Awake in an Interesting Manner



In "The Gay Science" (1888), Nietzsche writes, "We have no dreams at all or interesting ones. We should learn to be awake the same way--not at all or in an interesting manner.

This aphorism piques my interest because it touches on Nietzsche's idea that the awakening to knowledge should be experienced as pleasure (i.e. "the gay science")--as "cheerful," not "serious." 

How much that we hear, listen to, even memorize fails to awaken us to knowledge? How much that we hear, listen to, even memorize, even accept as "the truth," is like dreamless sleep? 

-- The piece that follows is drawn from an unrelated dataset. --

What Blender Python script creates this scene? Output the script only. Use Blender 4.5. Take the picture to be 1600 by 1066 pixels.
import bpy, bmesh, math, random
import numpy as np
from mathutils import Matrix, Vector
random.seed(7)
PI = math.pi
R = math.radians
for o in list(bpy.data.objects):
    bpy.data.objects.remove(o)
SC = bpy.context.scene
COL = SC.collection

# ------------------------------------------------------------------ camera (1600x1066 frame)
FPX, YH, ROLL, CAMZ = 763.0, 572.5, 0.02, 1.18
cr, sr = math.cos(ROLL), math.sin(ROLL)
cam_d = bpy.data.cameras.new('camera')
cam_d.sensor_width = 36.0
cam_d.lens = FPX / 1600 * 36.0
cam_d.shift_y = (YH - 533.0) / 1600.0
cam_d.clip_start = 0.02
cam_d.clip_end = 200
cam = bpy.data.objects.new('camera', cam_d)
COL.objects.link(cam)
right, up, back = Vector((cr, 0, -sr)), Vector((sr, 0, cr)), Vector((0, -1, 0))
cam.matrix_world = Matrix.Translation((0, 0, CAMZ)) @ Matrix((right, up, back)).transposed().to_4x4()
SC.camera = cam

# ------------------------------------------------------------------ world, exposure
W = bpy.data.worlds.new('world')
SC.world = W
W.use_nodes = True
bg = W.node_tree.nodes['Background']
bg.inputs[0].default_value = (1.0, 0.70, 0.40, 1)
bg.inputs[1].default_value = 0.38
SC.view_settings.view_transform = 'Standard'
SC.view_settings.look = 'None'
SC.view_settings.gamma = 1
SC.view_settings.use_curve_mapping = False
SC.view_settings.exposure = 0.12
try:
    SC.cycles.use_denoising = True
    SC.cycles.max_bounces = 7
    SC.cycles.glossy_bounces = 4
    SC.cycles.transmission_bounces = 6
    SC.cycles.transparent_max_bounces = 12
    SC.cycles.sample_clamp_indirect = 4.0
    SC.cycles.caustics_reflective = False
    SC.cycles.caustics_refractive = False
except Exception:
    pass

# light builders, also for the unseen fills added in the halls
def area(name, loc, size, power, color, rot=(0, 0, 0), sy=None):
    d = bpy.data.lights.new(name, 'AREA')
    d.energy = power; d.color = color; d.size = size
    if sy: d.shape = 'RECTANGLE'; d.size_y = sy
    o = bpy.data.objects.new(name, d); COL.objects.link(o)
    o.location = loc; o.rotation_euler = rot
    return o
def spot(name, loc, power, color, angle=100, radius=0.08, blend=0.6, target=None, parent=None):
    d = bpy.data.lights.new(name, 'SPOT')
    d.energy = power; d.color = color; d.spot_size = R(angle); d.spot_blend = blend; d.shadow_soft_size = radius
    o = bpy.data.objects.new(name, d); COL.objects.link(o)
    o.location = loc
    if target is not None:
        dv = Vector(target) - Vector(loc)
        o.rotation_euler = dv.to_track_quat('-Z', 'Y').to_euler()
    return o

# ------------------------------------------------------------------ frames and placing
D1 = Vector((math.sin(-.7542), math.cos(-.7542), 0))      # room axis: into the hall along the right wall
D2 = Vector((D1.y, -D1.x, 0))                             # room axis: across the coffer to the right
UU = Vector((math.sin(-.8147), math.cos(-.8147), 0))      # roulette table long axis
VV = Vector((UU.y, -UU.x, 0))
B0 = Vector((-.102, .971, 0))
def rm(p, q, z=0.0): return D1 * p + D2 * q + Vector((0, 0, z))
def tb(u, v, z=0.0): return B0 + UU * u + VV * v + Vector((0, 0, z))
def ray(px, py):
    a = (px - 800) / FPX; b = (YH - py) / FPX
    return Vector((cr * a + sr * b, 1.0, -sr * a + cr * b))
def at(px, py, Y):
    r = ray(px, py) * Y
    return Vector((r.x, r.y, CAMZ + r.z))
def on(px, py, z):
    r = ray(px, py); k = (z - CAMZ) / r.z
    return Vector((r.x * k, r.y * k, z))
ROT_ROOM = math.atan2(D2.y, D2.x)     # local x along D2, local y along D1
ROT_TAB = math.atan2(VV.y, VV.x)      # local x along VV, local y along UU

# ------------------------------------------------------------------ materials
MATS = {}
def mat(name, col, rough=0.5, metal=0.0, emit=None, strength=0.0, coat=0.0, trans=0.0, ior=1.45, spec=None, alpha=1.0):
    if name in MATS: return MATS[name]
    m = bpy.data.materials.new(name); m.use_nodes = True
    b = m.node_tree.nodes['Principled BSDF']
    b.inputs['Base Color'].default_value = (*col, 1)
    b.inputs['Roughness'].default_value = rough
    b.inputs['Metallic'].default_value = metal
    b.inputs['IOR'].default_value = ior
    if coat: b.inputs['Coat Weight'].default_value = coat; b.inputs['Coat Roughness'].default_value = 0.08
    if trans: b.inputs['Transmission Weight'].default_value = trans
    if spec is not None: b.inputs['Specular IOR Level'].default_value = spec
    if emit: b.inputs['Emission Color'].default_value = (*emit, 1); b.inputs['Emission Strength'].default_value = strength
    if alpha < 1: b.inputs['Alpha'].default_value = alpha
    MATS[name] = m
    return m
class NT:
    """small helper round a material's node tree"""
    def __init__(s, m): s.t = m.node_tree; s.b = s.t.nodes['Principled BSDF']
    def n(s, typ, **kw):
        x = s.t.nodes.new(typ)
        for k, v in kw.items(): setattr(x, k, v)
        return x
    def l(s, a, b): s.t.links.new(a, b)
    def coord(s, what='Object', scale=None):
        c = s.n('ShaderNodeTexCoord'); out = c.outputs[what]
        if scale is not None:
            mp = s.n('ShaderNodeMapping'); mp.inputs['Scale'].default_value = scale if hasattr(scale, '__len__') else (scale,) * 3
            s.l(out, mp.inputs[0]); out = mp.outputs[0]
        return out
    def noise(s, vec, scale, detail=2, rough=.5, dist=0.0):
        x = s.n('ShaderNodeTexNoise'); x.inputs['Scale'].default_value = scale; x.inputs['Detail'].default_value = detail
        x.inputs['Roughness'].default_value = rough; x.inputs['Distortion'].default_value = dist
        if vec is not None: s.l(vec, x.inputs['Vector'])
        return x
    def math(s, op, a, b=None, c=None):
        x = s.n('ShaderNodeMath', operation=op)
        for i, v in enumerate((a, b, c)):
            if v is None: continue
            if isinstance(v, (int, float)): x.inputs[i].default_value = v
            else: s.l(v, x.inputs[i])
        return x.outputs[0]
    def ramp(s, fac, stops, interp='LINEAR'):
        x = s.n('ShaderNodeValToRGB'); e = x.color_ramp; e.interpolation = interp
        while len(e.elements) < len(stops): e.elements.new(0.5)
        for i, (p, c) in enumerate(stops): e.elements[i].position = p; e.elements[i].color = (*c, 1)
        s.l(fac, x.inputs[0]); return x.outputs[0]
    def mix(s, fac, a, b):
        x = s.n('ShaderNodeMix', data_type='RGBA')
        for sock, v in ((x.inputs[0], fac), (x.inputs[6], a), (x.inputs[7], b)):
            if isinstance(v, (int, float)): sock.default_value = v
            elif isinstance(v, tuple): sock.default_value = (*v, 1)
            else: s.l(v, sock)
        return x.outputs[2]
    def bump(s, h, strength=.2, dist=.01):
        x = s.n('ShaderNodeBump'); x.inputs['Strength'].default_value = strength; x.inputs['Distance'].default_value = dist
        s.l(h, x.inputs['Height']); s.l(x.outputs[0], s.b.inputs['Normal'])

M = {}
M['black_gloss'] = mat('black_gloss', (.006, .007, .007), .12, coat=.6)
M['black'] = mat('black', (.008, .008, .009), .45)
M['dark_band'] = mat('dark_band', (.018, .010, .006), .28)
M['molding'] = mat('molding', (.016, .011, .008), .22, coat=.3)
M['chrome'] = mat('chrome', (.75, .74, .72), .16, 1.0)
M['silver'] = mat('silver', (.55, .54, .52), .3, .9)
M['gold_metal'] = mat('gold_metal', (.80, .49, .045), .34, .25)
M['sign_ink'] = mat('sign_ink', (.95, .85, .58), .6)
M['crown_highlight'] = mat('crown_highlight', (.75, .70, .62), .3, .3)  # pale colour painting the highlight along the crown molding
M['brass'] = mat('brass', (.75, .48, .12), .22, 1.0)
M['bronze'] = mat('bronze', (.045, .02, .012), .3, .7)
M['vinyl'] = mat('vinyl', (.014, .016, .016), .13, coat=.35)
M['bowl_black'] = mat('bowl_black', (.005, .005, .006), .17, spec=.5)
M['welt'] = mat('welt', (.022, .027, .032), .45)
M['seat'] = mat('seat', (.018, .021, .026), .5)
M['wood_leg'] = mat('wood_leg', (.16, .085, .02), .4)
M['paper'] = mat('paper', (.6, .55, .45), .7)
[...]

The awakening to knowledge that delights us is that which corresponds to our inner selves, our passion, that inchoate innerness that we are constantly in the process of discovering--if we bother to--like (to use Nietzsche's analogy in the preface to On the Genealogy of Morals) bees ("honey-gatherers of the spirit") always on the lookout for something to bring back home to the hive.


"Awake ... in an interesting manner"--this involves the moments, the dreams, the insights we do remember because that forever-under-construction, never-finished sense of self finds something there with which to connect, thus discovering and defining a part of oneself ... for oneself.

To live interestingly is to remain, as much as possible, in a state of wanting to "find out"--also an interesting phrase because it suggests that knowledge, wisdom, meaning, whatever, is to be "found," pulled in from the "outside" and then, perhaps, turned into honey.

To be awake uninterestingly is, perhaps, not to be awake at all?